Profile picture: George, Dr DT

George, Dr DT to ask the Minister of Finance

Whether, with regard to pension reform, (a) investment fees and (b) administration fees on compulsory contributions to pension savings will be capped; if not, what is the position in this regard; if so, what are the relevant details?

Reply:

No, they have not been capped for good reason, given the complexity and potential unintended consequences arising from such measures. As you may be aware, Government has been totally committed to bringing down charges in the retirement industry to maximise benefits for members of such funds, as can be seen from the government policy paper titled Charges in South African Retirement Funds published in 2013. The paper found that the layering of many fees and costs, which were also opaque for certain products, was driving the high charges, and therefore clearly unfair to members of retirement funds since they were reducing their savings significantly by up to 40% over a lifetime in one scenario presented in that paper.

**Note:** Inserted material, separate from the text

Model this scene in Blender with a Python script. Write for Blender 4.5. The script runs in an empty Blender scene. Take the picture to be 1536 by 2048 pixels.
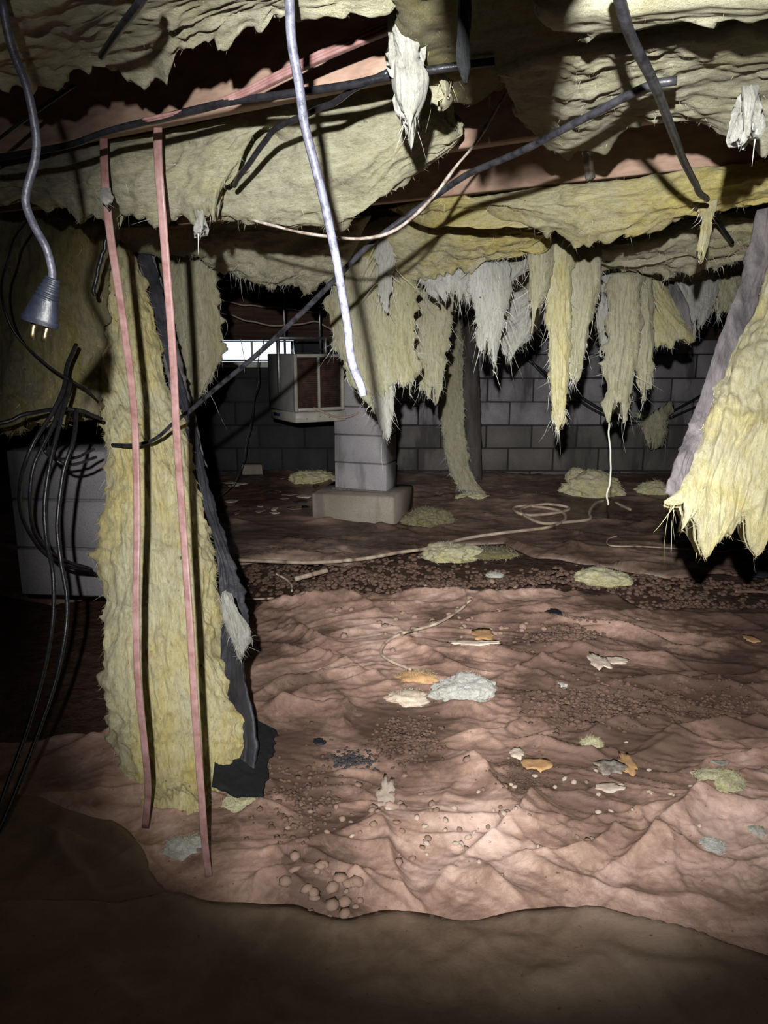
import bpy, bmesh, math, random
import numpy as np
from mathutils import Vector
random.seed(7); rng = np.random.default_rng(7)
sc = bpy.context.scene; COL = sc.collection

# ------------------------------------------------------------ camera, world, lamps, exposure
FPX = 1479.0; PITCH = math.atan(324/FPX); CAMZ = 1.2
cam = bpy.data.cameras.new('camera'); camo = bpy.data.objects.new('camera', cam); COL.objects.link(camo)
camo.location = (0, 0, CAMZ); camo.rotation_euler = (math.pi/2-PITCH, 0, 0)
cam.sensor_fit = 'VERTICAL'; cam.sensor_height = 36; cam.lens = 36*FPX/2048; cam.clip_start = .02
sc.camera = camo
CP, SP = math.cos(PITCH), math.sin(PITCH)
def ray(px, py):
    a = (px-768)/FPX; b = (1024-py)/FPX
    return np.array([a, CP+b*SP, -SP+b*CP])
def P(px, py, Y):                       # the point at forward distance Y seen at a pixel
    d = ray(px, py); return np.array([0, 0, CAMZ])+d*(Y/d[1])
def PZ(px, py, z=0.0):
    d = ray(px, py); return np.array([0, 0, CAMZ])+d*((z-CAMZ)/d[2])

w = bpy.data.worlds.new('daylight'); sc.world = w; w.use_nodes = True
w.node_tree.nodes['Background'].inputs[0].default_value = (.80, .90, 1, 1)
w.node_tree.nodes['Background'].inputs[1].default_value = 1.6
LAMP = Vector((-.06, -.16, CAMZ+.17))
def spot(name, watts, half, blend, aim, col=(1, .985, .95), size=.012):
    l = bpy.data.lights.new(name, 'SPOT'); l.energy = watts; l.spot_size = math.radians(half*2); l.spot_blend = blend
    l.color = col; l.shadow_soft_size = size
    o = bpy.data.objects.new(name, l); COL.objects.link(o); o.location = LAMP
    t = Vector(P(aim[0], aim[1], 3)); o.rotation_euler = (t-LAMP).to_track_quat('-Z', 'Y').to_euler()
spot('headlamp_spill', 20, 56, 1.0, (1000, 800))
spot('headlamp_beam', 310, 33.5, .55, (950, 1000))
spot('headlamp_core', 520, 20, 1.0, (985, 1030))
vs = sc.view_settings; vs.view_transform = 'Standard'; vs.look = 'None'; vs.exposure = 0.0; vs.gamma = 1; vs.use_curve_mapping = False

# ------------------------------------------------------------ noise (numpy)
def _h(i, j, k):
    n = (i*374761393+j*668265263+k*2147483647 % 4294967296+k*97) & 0xffffffff
    n = ((n ^ (n >> 13))*1274126177) & 0xffffffff
    n = ((n ^ (n >> 16))*2246822519) & 0xffffffff
    return ((n ^ (n >> 15)) & 0xffffff)/float(0xffffff)
def vn(x, y, z):                        # value noise in -1..1
    x, y, z = np.broadcast_arrays(np.asarray(x, float), np.asarray(y, float), np.asarray(z, float))
    i, j, k = [np.floor(a).astype(np.int64) for a in (x, y, z)]
    u, v, s = x-i, y-j, z-k
    u, v, s = [a*a*a*(a*(a*6-15)+10) for a in (u, v, s)]
    r = 0
    for di in (0, 1):
        for dj in (0, 1):
            for dk in (0, 1):
                r = r+_h(i+di, j+dj, k+dk)*(u if di else 1-u)*(v if dj else 1-v)*(s if dk else 1-s)
    return r*2-1
def fbm(x, y, z, o=4, g=.5):
    r = 0; a = 1; t = 0
    for n in range(o):
        r = r+a*vn(x, y, z+n*17.3); t += a; a *= g; x = x*2.03; y = y*2.03; z = z*2.03
    return r/t
def rid(x, y, z, o=3, g=.5, p=2):       # ridged, 0..1, sharp crests
    r = 0; a = 1; t = 0
    for n in range(o):
        r = r+a*(1-np.abs(vn(x, y, z+n*11.1)))**p; t += a; a *= g; x = x*2.1; y = y*2.1; z = z*2.1
    return r/t
def sst(a, b, x):
    t = np.clip((np.asarray(x, float)-a)/(b-a), 0, 1); return t*t*(3-2*t)

# ------------------------------------------------------------ materials
def nodes(name):
    m = bpy.data.materials.new(name); m.use_nodes = True; n = m.node_tree
    return m, n.nodes, n.links, n.nodes['Principled BSDF']
def ramp(N, L, src, stops):
    r = N.new('ShaderNodeValToRGB'); e = r.color_ramp.elements
    while len(e) < len(stops): e.new(.5)
    for q, (p, c) in zip(e, stops): q.position = p; q.color = (*c, 1)
    L.new(src, r.inputs[0]); return r.outputs[0]
def noise(N, L, scale, detail=6, rough=.6, stretch=None, dist=0, coord='Object'):
    t = N.new('ShaderNodeTexCoord'); s = t.outputs[coord]
    if stretch:
        mp = N.new('ShaderNodeMapping'); L.new(s, mp.inputs[0]); mp.inputs['Scale'].default_value = stretch; s = mp.outputs[0]
    n = N.new('ShaderNodeTexNoise'); n.inputs['Scale'].default_value = scale; n.inputs['Detail'].default_value = detail
    n.inputs['Roughness'].default_value = rough; n.inputs['Distortion'].default_value = dist
    L.new(s, n.inputs['Vector']); return n.outputs['Fac']
def mix(N, L, f, a, b, mode='MIX'):
    x = N.new('ShaderNodeMix'); x.data_type = 'RGBA'; x.blend_type = mode
    for s, v in ((x.inputs[0], f), (x.inputs[6], a), (x.inputs[7], b)):
        if hasattr(v, 'links') or hasattr(v, 'is_linked'): L.new(v, s)
        elif isinstance(v, tuple): s.default_value = (*v, 1)
        else: s.default_value = v
    return x.outputs[2]
def bump(N, L, B, h, strength, dist=.01):
    b = N.new('ShaderNodeBump'); b.inputs['Strength'].default_value = strength; b.inputs['Distance'].default_value = dist
    L.new(h, b.inputs['Height'])
    if B.inputs['Normal'].is_linked: L.new(B.inputs['Normal'].links[0].from_socket, b.inputs['Normal'])
    L.new(b.outputs[0], B.inputs['Normal'])
def simple(name, c1, c2=None, rough=.7, scale=20, metal=0, bs=.3, bd=.004, stretch=None, detail=6, spec=.4):
    m, N, L, B = nodes(name); c2 = c2 or tuple(v*.7 for v in c1)
    f = noise(N, L, scale, detail, stretch=stretch)
    L.new(ramp(N, L, f, [(.35, c2), (.65, c1)]), B.inputs['Base Color'])
    B.inputs['Roughness'].default_value = rough; B.inputs['Metallic'].default_value = metal
    B.inputs['Specular IOR Level'].default_value = spec
    bump(N, L, B, f, bs, bd); return m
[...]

It is also recognised that structural reform issues were also driving costs, with too many funds (nearly 4 500), many of which only had small memberships and were not economical – hence the focus on consolidation, widening coverage and strengthening preservation to drive costs down. The recent December 2021 papers give further effect to these reforms.  The proposed reforms are in line with best international practices than direct measures like caps, which have limitations and could have perverse outcomes. Different countries are taking different approaches to regulating the fee structure of retirement fund providers.